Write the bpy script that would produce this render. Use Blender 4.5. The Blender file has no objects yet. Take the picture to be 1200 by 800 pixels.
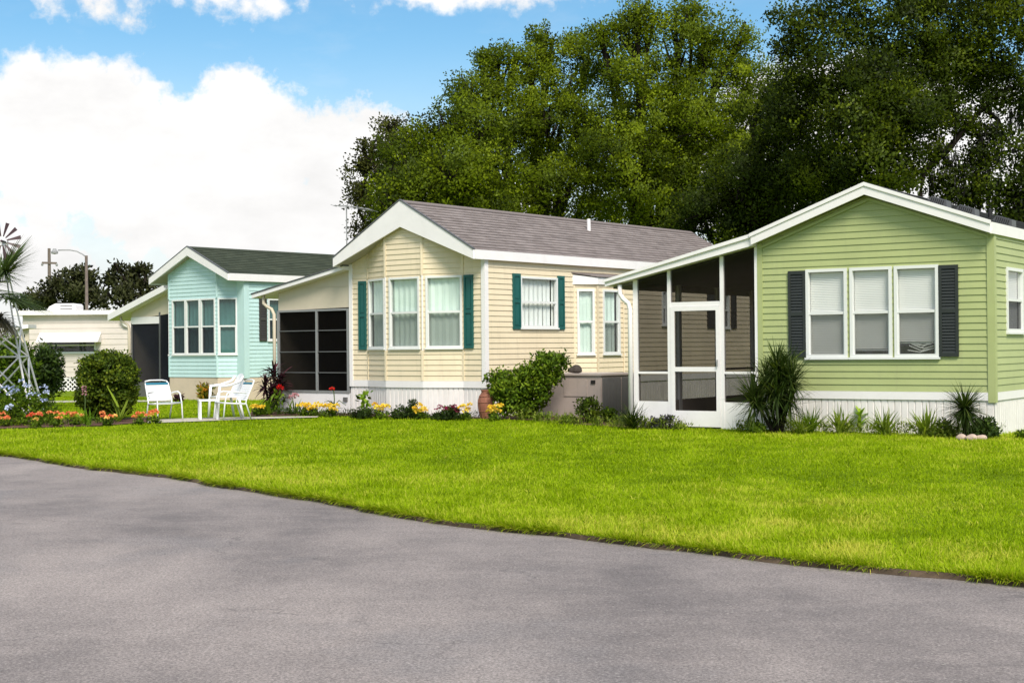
import bpy, math, random
import numpy as np
random.seed(7); rng = np.random.default_rng(11)
C = bpy.context.scene.collection
S = bpy.context.scene
# ------------------------------------------------------------------ camera model (fitted)
CH = 1.4; F = 1698.2; PITCH = 0.0042; ROLL = -0.0092
def ray(px, py):
    X = px-600; Y = py-400; c, s = math.cos(ROLL), math.sin(ROLL)
    X, Y = c*X+s*Y, -s*X+c*Y
    d = (X/F, 1.0, -Y/F); cp, sp = math.cos(PITCH), math.sin(PITCH)
    return (d[0], cp*d[1]-sp*d[2], sp*d[1]+cp*d[2])
def at(px, py, z=0.0):
    d = ray(px, py); k = (z-CH)/d[2]
    return (d[0]*k, d[1]*k, z)
def atY(px, py, Y):
    d = ray(px, py); k = Y/d[1]
    return (d[0]*k, Y, CH+d[2]*k)

# ------------------------------------------------------------------ materials
def newmat(name):
    m = bpy.data.materials.new(name); m.use_nodes = True
    nt = m.node_tree; return m, nt, nt.nodes['Principled BSDF'], nt.nodes['Material Output']
def N(nt, t, **kw):
    n = nt.nodes.new(t)
    for k, v in kw.items():
        if k in n.inputs: n.inputs[k].default_value = v
        else: setattr(n, k, v)
    return n
def mat(name, col, rough=.6, var=.08, scale=3.0, bump=0.0, bscale=60.0, spec=.4, metal=0.0, dirt=0.0, streak=0.0):
    m, nt, b, o = newmat(name); L = nt.links.new
    tc = N(nt, 'ShaderNodeTexCoord')
    no = N(nt, 'ShaderNodeTexNoise', Scale=scale, Detail=6.0, Roughness=.65)
    mp = N(nt, 'ShaderNodeMapping'); L(tc.outputs['Object'], mp.inputs[0]); L(mp.outputs[0], no.inputs['Vector'])
    r = N(nt, 'ShaderNodeValToRGB')
    r.color_ramp.elements[0].position = .3; r.color_ramp.elements[1].position = .7
    r.color_ramp.elements[0].color = [max(0, c*(1-var)) for c in col]+[1]
    r.color_ramp.elements[1].color = [min(1, c*(1+var)) for c in col]+[1]
    L(no.outputs['Fac'], r.inputs[0]); out = r.outputs[0]
    if dirt:
        n2 = N(nt, 'ShaderNodeTexNoise', Scale=1.3, Detail=8.0, Roughness=.75)
        m2 = N(nt, 'ShaderNodeMapping'); m2.inputs['Scale'].default_value = (6, 6, .8) if streak else (1, 1, 1)
        L(tc.outputs['Object'], m2.inputs[0]); L(m2.outputs[0], n2.inputs['Vector'])
        r2 = N(nt, 'ShaderNodeValToRGB'); r2.color_ramp.elements[0].position = .52; r2.color_ramp.elements[1].position = .72
        r2.color_ramp.elements[1].color = (dirt, dirt, dirt, 1); r2.color_ramp.elements[0].color = (0, 0, 0, 1)
        L(n2.outputs['Fac'], r2.inputs[0])
        mx = N(nt, 'ShaderNodeMixRGB'); mx.inputs[2].default_value = (.22, .2, .16, 1)
        L(r2.outputs[0], mx.inputs[0]); L(out, mx.inputs[1]); out = mx.outputs[0]
    L(out, b.inputs['Base Color'])
    b.inputs['Roughness'].default_value = rough; b.inputs['Metallic'].default_value = metal
    b.inputs['Specular IOR Level'].default_value = spec
    if bump:
        n3 = N(nt, 'ShaderNodeTexNoise', Scale=bscale, Detail=4.0)
        L(tc.outputs['Object'], n3.inputs['Vector'])
        bp = N(nt, 'ShaderNodeBump', Strength=bump, Distance=.01)
        L(n3.outputs['Fac'], bp.inputs['Height']); L(bp.outputs[0], b.inputs['Normal'])
    return m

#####

> Given request
Make an exact copy of the listing above. Do not include the pictures.

> Solved exercise
Write the bpy script that would produce this render. Use Blender 4.5. The Blender file has no objects yet. Take the picture to be 1200 by 800 pixels.
import bpy, math, random
import numpy as np
random.seed(7); rng = np.random.default_rng(11)
C = bpy.context.scene.collection
S = bpy.context.scene
# ------------------------------------------------------------------ camera model (fitted)
CH = 1.4; F = 1698.2; PITCH = 0.0042; ROLL = -0.0092
def ray(px, py):
    X = px-600; Y = py-400; c, s = math.cos(ROLL), math.sin(ROLL)
    X, Y = c*X+s*Y, -s*X+c*Y
    d = (X/F, 1.0, -Y/F); cp, sp = math.cos(PITCH), math.sin(PITCH)
    return (d[0], cp*d[1]-sp*d[2], sp*d[1]+cp*d[2])
def at(px, py, z=0.0):
    d = ray(px, py); k = (z-CH)/d[2]
    return (d[0]*k, d[1]*k, z)
def atY(px, py, Y):
    d = ray(px, py); k = Y/d[1]
    return (d[0]*k, Y, CH+d[2]*k)

# ------------------------------------------------------------------ materials
def newmat(name):
    m = bpy.data.materials.new(name); m.use_nodes = True
    nt = m.node_tree; return m, nt, nt.nodes['Principled BSDF'], nt.nodes['Material Output']
def N(nt, t, **kw):
    n = nt.nodes.new(t)
    for k, v in kw.items():
        if k in n.inputs: n.inputs[k].default_value = v
        else: setattr(n, k, v)
    return n
def mat(name, col, rough=.6, var=.08, scale=3.0, bump=0.0, bscale=60.0, spec=.4, metal=0.0, dirt=0.0, streak=0.0):
    m, nt, b, o = newmat(name); L = nt.links.new
    tc = N(nt, 'ShaderNodeTexCoord')
    no = N(nt, 'ShaderNodeTexNoise', Scale=scale, Detail=6.0, Roughness=.65)
    mp = N(nt, 'ShaderNodeMapping'); L(tc.outputs['Object'], mp.inputs[0]); L(mp.outputs[0], no.inputs['Vector'])
    r = N(nt, 'ShaderNodeValToRGB')
    r.color_ramp.elements[0].position = .3; r.color_ramp.elements[1].position = .7
    r.color_ramp.elements[0].color = [max(0, c*(1-var)) for c in col]+[1]
    r.color_ramp.elements[1].color = [min(1, c*(1+var)) for c in col]+[1]
    L(no.outputs['Fac'], r.inputs[0]); out = r.outputs[0]
    if dirt:
        n2 = N(nt, 'ShaderNodeTexNoise', Scale=1.3, Detail=8.0, Roughness=.75)
        m2 = N(nt, 'ShaderNodeMapping'); m2.inputs['Scale'].default_value = (6, 6, .8) if streak else (1, 1, 1)
        L(tc.outputs['Object'], m2.inputs[0]); L(m2.outputs[0], n2.inputs['Vector'])
        r2 = N(nt, 'ShaderNodeValToRGB'); r2.color_ramp.elements[0].position = .52; r2.color_ramp.elements[1].position = .72
        r2.color_ramp.elements[1].color = (dirt, dirt, dirt, 1); r2.color_ramp.elements[0].color = (0, 0, 0, 1)
        L(n2.outputs['Fac'], r2.inputs[0])
        mx = N(nt, 'ShaderNodeMixRGB'); mx.inputs[2].default_value = (.22, .2, .16, 1)
        L(r2.outputs[0], mx.inputs[0]); L(out, mx.inputs[1]); out = mx.outputs[0]
    L(out, b.inputs['Base Color'])
    b.inputs['Roughness'].default_value = rough; b.inputs['Metallic'].default_value = metal
    b.inputs['Specular IOR Level'].default_value = spec
    if bump:
        n3 = N(nt, 'ShaderNodeTexNoise', Scale=bscale, Detail=4.0)
        L(tc.outputs['Object'], n3.inputs['Vector'])
        bp = N(nt, 'ShaderNodeBump', Strength=bump, Distance=.01)
        L(n3.outputs['Fac'], bp.inputs['Height']); L(bp.outputs[0], b.inputs['Normal'])
    return m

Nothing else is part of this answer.